Of the 17,018 signatories of the petition as of press time, 723 are self-described as architects, landscape architects, or architecture students. Prominent names include Anne Holtrop, Samia Henni, Bz Zhang, Caitlin Blanchfield, Dimitra Andritsou, Fadi Shayya, Hamed Bukhamseen, Hiba Shahzada, Ilze Wolff, Ippolito Pestellini Laparelli, Joseph Grima, Lluís Alexandre Casanovas Blanco, Nora Akawi, and Nick Axel. Artists that signed it include photographer Nan Goldin and Turner Prize winner Jesse Darling. 

The petition was authored by members of the Art Not Genocide Alliance (ANGA). ANGA describes itself as “an international group of artists, curators, writers, and cultural workers who have come together to call for the exclusion of Israel at the Venice Biennale.”
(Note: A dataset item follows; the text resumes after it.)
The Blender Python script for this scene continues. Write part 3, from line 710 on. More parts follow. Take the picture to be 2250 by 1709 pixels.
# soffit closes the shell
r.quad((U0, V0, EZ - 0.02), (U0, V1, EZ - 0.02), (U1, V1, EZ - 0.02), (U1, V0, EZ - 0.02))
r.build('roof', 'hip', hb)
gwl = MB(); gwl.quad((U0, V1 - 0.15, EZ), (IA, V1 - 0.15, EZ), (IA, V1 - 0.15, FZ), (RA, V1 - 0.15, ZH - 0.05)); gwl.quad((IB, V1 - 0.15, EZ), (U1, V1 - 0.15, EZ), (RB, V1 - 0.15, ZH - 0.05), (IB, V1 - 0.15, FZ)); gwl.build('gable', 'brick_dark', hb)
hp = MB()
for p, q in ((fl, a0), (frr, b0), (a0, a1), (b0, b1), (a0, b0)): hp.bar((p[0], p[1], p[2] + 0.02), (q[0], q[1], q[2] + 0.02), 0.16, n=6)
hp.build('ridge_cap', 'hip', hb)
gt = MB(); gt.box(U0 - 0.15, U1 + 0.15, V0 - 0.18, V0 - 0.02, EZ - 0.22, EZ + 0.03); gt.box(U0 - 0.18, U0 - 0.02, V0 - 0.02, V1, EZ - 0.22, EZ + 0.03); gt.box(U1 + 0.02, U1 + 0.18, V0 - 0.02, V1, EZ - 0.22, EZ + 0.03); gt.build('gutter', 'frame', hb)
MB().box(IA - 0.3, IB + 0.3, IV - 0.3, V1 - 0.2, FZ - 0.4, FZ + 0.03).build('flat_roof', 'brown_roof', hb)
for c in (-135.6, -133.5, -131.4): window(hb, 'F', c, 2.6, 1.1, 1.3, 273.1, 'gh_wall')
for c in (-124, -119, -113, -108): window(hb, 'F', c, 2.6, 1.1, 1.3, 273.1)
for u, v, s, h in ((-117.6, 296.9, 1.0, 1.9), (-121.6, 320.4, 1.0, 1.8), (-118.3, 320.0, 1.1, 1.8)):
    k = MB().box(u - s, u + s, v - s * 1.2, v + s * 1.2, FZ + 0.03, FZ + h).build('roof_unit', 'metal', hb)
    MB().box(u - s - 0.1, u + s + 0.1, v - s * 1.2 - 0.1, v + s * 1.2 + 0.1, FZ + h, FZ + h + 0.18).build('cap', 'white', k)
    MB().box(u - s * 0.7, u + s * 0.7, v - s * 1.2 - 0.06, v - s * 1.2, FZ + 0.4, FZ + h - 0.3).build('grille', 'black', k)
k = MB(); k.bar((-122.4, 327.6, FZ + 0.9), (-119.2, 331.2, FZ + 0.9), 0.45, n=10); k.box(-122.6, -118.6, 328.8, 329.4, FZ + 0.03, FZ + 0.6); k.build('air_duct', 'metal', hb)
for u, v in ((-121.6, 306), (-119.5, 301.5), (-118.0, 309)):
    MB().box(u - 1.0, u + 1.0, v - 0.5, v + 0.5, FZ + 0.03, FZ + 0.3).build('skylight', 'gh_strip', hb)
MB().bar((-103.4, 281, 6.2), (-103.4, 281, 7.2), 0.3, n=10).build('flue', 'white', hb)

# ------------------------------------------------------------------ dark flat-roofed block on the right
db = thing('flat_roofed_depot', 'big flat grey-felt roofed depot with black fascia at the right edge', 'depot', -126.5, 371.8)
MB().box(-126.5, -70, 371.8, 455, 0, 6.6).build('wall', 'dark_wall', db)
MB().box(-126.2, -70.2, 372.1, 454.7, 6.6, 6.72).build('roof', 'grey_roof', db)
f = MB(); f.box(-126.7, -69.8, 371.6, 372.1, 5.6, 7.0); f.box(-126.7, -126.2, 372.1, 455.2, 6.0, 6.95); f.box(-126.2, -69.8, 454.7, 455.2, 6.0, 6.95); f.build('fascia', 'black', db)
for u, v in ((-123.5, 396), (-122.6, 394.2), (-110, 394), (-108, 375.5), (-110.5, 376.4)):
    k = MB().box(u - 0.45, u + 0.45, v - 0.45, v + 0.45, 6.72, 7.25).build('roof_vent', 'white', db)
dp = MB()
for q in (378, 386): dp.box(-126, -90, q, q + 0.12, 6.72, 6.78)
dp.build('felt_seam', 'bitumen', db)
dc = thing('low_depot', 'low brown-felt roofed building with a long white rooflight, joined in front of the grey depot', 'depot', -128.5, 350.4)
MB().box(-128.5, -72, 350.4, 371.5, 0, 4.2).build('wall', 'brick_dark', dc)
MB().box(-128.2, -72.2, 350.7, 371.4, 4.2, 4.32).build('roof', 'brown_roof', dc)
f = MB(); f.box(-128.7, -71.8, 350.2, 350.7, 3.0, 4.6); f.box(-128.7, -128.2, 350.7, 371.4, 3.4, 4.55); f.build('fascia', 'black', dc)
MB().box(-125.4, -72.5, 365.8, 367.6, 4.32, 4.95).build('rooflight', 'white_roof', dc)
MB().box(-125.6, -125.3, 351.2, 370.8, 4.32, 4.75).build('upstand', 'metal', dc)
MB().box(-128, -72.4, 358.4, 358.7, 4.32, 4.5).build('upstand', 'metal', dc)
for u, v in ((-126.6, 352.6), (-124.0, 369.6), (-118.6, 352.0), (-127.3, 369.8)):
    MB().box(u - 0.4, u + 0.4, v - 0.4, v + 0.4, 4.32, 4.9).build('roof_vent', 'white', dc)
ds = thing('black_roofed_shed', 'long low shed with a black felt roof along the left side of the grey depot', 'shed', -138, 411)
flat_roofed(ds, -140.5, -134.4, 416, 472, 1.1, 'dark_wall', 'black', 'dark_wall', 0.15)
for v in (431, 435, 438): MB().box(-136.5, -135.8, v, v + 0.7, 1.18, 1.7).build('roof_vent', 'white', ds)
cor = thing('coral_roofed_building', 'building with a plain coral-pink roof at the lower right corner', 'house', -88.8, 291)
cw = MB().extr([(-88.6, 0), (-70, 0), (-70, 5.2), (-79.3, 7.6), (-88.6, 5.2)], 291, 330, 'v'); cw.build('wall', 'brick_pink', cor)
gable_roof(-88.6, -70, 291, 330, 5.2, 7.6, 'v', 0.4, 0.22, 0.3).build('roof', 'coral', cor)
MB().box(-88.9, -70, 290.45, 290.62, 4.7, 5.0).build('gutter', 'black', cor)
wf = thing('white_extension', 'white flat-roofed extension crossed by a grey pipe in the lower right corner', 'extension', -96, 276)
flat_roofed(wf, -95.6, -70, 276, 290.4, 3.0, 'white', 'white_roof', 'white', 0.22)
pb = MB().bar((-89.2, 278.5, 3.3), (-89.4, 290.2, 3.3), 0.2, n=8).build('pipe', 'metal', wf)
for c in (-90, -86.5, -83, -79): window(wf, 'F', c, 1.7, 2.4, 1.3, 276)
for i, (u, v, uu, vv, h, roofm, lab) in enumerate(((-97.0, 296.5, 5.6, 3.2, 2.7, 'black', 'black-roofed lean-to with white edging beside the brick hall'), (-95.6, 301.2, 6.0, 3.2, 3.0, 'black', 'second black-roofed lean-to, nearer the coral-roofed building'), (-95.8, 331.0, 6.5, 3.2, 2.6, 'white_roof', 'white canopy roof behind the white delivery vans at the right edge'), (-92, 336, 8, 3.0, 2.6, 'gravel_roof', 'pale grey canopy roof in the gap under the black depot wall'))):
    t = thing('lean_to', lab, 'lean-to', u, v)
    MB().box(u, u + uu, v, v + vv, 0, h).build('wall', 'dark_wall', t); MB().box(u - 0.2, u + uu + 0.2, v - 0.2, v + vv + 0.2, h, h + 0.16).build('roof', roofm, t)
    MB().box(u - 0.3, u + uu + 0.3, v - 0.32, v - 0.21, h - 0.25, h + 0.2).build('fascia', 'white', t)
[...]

The petition says: “As the art world readies itself to visit the Giardini’s nation-state diorama, we say platforming art representing a state engaged in ongoing atrocities against Palestinians in Gaza is unacceptable.”

In a statement titled “No to Intolerance, Yes to Israel,” Sanguiliano, Italy’s culture minister and a member of Prime Minister Giorgia Meloni’s cabinet, said: “My deepest solidarity and closeness goes to the state of Israel, its artists and all its citizens. The Venice Biennale will always be a space of freedom, meeting and dialogue and not a space of censorship and intolerance. Culture is a bridge between people and nations, not a dividing wall.”

The impetus behind ANGA’s call for Israel’s exclusion is a recent court ruling by the International Court of Justice (ICJ), which affirmed that it is “plausible” that Israel is perpetrating acts that violate the Genocide Convention. The court stated that it cannot make any definitive claim but that it had a responsibility to “protect Gaza’s population from further risk of genocide,” according to NPR. The court also stopped short of issuing a call for ceasefire. Currently ceasefire talks are underway with representatives from Israel, Egypt, Qatar, and the U.S. As reported in Time, according to the Gaza Health Ministry, over 29,000 Palestinians have been killed since October 7, 2023.

ANGA argues that there is precedent for taking the action its petition suggests. Between 1950 and 1968, the apartheid state of South Africa was “discouraged from exhibition and sidelined” by the Venice Biennale. Then in 1968, South Africa was issued an official ban based on UN resolution 2396 which mandated the suspension of “exchanges with the racist regime.” South Africa wasn’t readmitted to the Venice Art Biennale until 1993, when apartheid rule in the country was abolished. 

The participation of countries at both the art and architecture biennales varies with current events. This spring will mark the second art biennale without Russia’s participation. The event will also move forward without an official entry from India, a country that is home to nearly 18 percent of the world’s population.

ANGA defended its goal of removing Israel’s participation by arguing that leading international, Palestinian, and Israeli human rights groups have stated that Israel has created a “cruel system of apartheid.” ANGA further notes that Israel’s occupation of the West Bank, East Jerusalem, and the Gaza Strip was deemed illegal by the UN Resolution 242 of November 1967.

Adriano Pedrosa is the curator of the 60th version of the prestigious art biennale. As announced in official biennale press materials, Israel’s pavilion is curated by Mira Lapidot and Tamar Margalit and will feature work by film director Ruth Patir. Titled Motherland, the work will deal with Patir’s “highly personal experiences of egg-freezing into the restoration process of an ancient fertility figurine.” 

The curators of Israel’s pavilion defended their work last fall, writing that the effort could be a “pocket for art, for free expression and creation, amidst everything that’s happening.” ANGA responded that “art does not happen in a vacuum (let alone a ‘pocket’), and cannot transcend reality. Euphemisms cannot erase violent truths.”

No mention has been made of how the ongoing conflict may affect other biennale efforts in Venice, including the 2025 Architecture Biennale, which will be curated by Carlo Ratti.